Fundamentals of Programming

In November of last year I turned into a new sort of creature: a middle school teacher. It was inevitable, with my healthy store of dad jokes and juvenile disposition, that I would find work with people of a similar maturity level to my own (teaching pre-schoolers was out of the question, apparently).

The gear
The gear

The whole thing started as a camp for kids aged seven-ten in the summer of 2015. I was sitting around, teaching the odd adult how to program in iOS, showing the kids Hour of Code-like stuff, and my wife asked why didn’t I try showing the kids how to program. The kids and a friend each, run it like a week-long summer camp, the kind that cost $700-1,000+ a week. It was May, the kids would be off in a month.
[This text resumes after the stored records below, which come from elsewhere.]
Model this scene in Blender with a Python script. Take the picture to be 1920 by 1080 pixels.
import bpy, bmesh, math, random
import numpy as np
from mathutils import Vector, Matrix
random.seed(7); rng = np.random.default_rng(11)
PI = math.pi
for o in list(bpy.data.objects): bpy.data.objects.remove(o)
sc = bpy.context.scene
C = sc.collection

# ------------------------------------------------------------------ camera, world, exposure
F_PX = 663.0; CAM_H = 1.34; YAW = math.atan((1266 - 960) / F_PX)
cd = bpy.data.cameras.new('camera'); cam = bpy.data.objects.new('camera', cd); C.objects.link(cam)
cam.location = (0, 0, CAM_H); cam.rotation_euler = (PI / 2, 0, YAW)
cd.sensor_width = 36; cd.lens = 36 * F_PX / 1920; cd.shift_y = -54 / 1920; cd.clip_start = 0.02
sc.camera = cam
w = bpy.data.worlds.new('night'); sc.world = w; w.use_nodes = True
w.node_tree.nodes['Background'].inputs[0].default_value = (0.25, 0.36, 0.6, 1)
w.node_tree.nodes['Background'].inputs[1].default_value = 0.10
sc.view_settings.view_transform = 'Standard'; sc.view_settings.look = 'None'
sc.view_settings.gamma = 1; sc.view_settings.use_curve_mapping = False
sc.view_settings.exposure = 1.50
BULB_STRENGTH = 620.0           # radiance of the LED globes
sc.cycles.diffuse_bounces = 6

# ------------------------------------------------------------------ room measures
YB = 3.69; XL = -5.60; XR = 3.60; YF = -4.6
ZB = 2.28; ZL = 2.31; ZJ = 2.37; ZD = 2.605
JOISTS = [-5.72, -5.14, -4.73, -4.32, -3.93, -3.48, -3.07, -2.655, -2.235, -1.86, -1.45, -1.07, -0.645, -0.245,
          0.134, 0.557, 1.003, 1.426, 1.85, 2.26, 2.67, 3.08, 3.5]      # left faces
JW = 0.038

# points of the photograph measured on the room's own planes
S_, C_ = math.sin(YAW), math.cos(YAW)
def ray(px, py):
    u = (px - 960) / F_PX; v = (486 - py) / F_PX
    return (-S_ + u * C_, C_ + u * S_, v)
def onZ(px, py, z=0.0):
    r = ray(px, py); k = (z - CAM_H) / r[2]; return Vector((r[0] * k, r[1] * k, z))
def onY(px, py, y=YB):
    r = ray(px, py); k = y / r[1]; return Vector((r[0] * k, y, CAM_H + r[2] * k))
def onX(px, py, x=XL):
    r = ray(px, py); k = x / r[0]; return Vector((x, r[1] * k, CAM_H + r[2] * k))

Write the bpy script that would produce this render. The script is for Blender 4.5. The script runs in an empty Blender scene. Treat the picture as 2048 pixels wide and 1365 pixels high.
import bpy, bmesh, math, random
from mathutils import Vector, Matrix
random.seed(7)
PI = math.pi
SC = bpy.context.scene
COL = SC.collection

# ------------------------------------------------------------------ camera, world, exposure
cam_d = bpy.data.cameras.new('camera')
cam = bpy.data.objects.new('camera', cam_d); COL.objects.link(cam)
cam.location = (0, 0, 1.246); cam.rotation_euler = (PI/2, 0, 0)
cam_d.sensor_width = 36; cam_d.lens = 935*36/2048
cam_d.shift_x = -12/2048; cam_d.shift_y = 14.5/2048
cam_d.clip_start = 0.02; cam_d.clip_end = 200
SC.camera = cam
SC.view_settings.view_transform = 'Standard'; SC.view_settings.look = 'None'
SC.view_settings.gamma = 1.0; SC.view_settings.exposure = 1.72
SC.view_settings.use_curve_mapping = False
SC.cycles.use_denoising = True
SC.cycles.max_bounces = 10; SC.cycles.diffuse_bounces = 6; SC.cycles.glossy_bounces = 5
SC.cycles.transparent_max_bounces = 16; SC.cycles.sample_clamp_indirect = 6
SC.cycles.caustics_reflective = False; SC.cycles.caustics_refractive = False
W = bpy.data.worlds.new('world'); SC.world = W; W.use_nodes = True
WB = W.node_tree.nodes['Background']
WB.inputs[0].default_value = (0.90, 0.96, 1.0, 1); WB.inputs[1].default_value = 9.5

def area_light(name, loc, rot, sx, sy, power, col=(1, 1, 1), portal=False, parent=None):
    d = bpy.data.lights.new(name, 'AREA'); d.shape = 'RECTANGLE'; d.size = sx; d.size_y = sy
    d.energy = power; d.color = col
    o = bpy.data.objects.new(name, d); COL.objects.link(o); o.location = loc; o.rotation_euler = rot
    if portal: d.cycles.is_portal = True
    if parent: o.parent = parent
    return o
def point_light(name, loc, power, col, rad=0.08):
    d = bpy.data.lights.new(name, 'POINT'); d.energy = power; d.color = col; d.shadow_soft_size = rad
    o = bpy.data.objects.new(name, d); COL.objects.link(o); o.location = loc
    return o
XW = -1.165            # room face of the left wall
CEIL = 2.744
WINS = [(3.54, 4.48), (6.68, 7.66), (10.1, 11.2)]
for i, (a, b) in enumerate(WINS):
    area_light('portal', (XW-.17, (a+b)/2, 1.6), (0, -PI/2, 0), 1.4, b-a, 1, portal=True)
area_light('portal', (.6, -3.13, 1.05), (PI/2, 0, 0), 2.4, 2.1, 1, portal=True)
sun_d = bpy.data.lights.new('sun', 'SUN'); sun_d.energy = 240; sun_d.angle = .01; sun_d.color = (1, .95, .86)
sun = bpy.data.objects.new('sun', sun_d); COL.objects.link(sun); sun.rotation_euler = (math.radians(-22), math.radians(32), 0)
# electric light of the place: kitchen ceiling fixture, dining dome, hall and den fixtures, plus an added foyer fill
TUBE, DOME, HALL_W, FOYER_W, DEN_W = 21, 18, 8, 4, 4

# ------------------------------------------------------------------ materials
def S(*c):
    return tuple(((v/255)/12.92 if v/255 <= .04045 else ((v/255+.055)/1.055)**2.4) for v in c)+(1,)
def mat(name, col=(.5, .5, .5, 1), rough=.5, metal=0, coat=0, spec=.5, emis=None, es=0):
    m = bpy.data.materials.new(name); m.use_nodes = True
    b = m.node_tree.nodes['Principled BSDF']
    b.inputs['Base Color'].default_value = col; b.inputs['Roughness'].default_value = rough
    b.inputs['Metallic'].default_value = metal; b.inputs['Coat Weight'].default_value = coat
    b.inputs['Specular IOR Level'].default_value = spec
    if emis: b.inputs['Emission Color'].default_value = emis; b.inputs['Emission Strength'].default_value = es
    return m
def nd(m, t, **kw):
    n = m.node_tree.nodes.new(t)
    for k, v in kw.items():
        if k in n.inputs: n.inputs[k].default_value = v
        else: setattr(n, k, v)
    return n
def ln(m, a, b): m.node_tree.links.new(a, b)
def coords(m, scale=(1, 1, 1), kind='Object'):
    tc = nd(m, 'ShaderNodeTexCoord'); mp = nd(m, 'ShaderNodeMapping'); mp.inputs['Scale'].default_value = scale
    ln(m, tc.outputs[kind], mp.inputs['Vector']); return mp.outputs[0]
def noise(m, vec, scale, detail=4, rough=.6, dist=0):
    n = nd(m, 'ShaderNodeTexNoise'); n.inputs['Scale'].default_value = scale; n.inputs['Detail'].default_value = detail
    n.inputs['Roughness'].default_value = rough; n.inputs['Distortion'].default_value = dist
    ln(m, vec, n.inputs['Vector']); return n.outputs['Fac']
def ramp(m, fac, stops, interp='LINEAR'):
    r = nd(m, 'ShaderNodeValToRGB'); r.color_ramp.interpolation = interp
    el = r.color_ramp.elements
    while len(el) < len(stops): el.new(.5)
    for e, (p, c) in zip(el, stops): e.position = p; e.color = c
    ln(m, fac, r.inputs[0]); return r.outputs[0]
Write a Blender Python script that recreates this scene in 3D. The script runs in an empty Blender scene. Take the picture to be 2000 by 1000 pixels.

Would I be able to throw together a syllabus for the week to get the kids a basic introduction to computer programming?

python-turtle
It lives!

Like some kind of coding cook, I chucked a bunch of languages, programming concepts, and platforms I’ve used over the years as a professional software engineer into a giant digital pot, stirred them together and came out with a ratatouille of a course that used a few choice programming languages, some old hardware, chalk, Legos, peanut butter and jelly and a new thing the kids would define called monkeyJumps(int num). The first few guinea pigs exited the camp with only minor injuries, so I figured I’d pitch the curriculum as a course to my kids’ Montessori, somewhat technology-allergic, school. While they weren’t quite ready to unleash it on the elementary kids (grades one through six), they proposed I turn it into a ten week course for the middle school students.

So a bit of work later, in late fall of 2015, I became a middle school teacher. I finished the last class of the ten week session last week. We did some Logo, Python, and Java programming, and man oh man, what a load of fun. More to come?